Ebbene, dieci anni fa decidemmo in coscienza che sì, era necessario. Perché quel bambino con la maglietta rossa e i calzoncini blu, ai piedi ancora i sandali, era così simile, così uguale ai nostri bambini, quelli che fino a pochi giorni prima facevano il bagno in mare e saltavano sulle onde dell’estate. Anche Alan, come i nostri figli, meritava di giocare sulla sabbia, non di morirci. Anche Alan, proprio come i nostri figli e - su questo non è permesso alcun equivoco - come tutti i bambini del mondo, di qualunque colore sia la loro pelle e da qualunque luogo provengano, aveva diritto a diventare grande.
Allora decidemmo di pubblicare quella foto perché mostrava con una evidenza che lascia ancora oggi senza fiato cosa significa per troppi bambini emigrare, scappare dalle guerre o dalla povertà in mancanza di canali legali. Quella foto, scattata da Nilüfer Demir, ha scosso le coscienze, ha provocato una ondata di commozione, ha aumentato la pressione sulle istituzioni nazionali ed europee perché prendessero in seria e urgente considerazione politiche di accoglienza e soccorso più umane, più rispettose della vita di chi parte.

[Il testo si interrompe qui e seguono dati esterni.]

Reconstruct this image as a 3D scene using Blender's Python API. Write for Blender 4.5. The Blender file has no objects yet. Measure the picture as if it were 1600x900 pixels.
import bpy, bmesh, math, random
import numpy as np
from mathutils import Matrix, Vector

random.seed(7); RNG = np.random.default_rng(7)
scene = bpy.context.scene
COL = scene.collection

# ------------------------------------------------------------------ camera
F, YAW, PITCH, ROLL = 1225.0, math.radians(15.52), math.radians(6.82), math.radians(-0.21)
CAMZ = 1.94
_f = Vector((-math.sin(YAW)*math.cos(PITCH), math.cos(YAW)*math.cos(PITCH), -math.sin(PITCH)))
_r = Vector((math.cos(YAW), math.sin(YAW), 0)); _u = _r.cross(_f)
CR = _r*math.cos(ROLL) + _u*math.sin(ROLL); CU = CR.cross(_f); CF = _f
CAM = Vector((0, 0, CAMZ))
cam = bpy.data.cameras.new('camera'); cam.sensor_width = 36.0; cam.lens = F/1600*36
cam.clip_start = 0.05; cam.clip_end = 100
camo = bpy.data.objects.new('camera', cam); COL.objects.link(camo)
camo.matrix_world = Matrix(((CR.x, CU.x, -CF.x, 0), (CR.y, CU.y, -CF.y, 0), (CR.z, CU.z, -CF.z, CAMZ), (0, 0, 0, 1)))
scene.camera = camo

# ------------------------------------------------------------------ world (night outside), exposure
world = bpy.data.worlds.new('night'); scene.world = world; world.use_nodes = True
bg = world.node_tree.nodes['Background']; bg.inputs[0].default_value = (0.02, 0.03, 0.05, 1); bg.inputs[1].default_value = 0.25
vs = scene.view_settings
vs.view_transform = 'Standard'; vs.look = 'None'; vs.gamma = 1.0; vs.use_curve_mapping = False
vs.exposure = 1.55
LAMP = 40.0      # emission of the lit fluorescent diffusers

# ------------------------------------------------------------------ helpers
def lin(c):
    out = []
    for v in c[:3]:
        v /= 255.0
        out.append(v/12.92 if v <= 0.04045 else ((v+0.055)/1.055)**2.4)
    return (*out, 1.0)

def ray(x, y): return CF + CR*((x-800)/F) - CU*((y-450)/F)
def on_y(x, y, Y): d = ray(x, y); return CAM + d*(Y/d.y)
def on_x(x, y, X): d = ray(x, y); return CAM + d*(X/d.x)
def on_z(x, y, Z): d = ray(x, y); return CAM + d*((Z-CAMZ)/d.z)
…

Questo era l’obiettivo di tutti i media, compreso Avvenire. Alan è stato una scossa. Ma oggi, dieci anni dopo, «era necessario» ripubblicare la stessa foto, chiede il lettore? Oggi è diverso. Oggi quell’immagine non è più solo il simbolo delle tragedie del Mediterraneo, che continuano giorno dopo giorno ad accadere, ma della cattiva coscienza di chi ha il dovere di gestire il fenomeno epocale delle migrazioni e lo ha fatto trasformando l’Europa in una fortezza, a costo di migliaia di vite umane.
Dieci anni dopo, la foto di Alan Kurdi riverso sulla spiaggia ci ricorda il fallimento della nostra civiltà: quanti altri Alan senza nome sono stati sacrificati perché noi possiamo mantenere le nostre sicurezze, il nostro benessere, i nostri privilegi? Dunque sì, ripubblicare quella foto, frutto ancora una volta di una lunga riflessione in redazione, era necessario. Da una parte, come detto, per rimarcare che quel “mai più” si è rivelato una utopia.
Dall’altra però per dire che la compassione provata allora non deve scomparire, le nostre coscienze non devono assopirsi. Ogni volta che un bambino muore mentre insegue altrove la felicità o semplicemente la sopravvivenza, dobbiamo farlo risuonare ancora, quel “mai più”. “Mai più Alan”, anche quando i morti sono migliaia, senza nome, senza storia, anche quando non ci sono foto a documentare che vestiti indossavano i bambini annegati nel Mediterraneo o piegati dal freddo lungo la rotta balcanica. La compassione, è vero, non cambia il mondo, ma ci rende più umani.